Cantor's proof represented the set of real numbers as a matrix like so...
$1 \to 0. d_{1,1} d_{1,2} d_{1,3} \dots$
$2 \to 0. d_{2,1} d_{2,2} d_{2,3} \dots$
$3 \to 0. d_{3,1} d_{3,2} d_{3,3} \dots$
$\dots$
where each $d_{x,y}$ is a binary digit $0 \lor 1$
then the proof created a real number from the diagonal by flipping a bit in each row
$diagonal = 0. \sim d_{1,1} \sim d_{2,2} \sim d_{3,3} \dots$
This $diagonal$ could not be in row $1$ or $2$ or $3$ or any row $n$ where $n \in \mathbb N$
But, we can look at this from a different perspective.
If we let row $2^n = 0. \sim d_{1,1} \sim d_{2,2} \sim d_{3,3} \dots \sim d_{n,n} r_1r_2r_3 \dots$
where the first $n$ digits is the first $n$ digits of the diagonal flipped. Followed by random bits $r_1r_2r_3 \dots$ then for every value $n$ where $n \in \mathbb N$ we can rule out our diagonal number being in rows $1$ to $n$ but we can't rule out row $2^n$ as the first $n$ digits of this row is the same as the first $n$ digits of the diagonal.
My question is, what rigorous method allowed Cantor's proof to use that version of the diagonal proof, rather than this inconclusive version of the proof?
My own thoughts on this problem is, of course we can rule row $2^n$, because the $2^n$th digit of the diagonal can't be the same as the $2^n$th digit of row $2^n$ but it can't rule out row $2^{2^n}$ or $4^n$. If we rule out $4^n$, we can't rule out $8^n$. If we rule out $8^n$, we can't rule out $16^n$ and so on forever.

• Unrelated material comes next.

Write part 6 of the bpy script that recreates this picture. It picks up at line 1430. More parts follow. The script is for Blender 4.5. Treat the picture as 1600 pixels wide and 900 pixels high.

As we look further and further along the diagonal, we will be getting closer to looking at an infinite number of digits in the diagonal $(n \to \infty)$ which will be the same as the same near infinite number of digits in our row $2^{(n \to \infty)}$. So as we approach infinity, the two numbers seem to converge, and if they do converge, then the impossible diagonal could be in the list, and Cantor's proof would fail.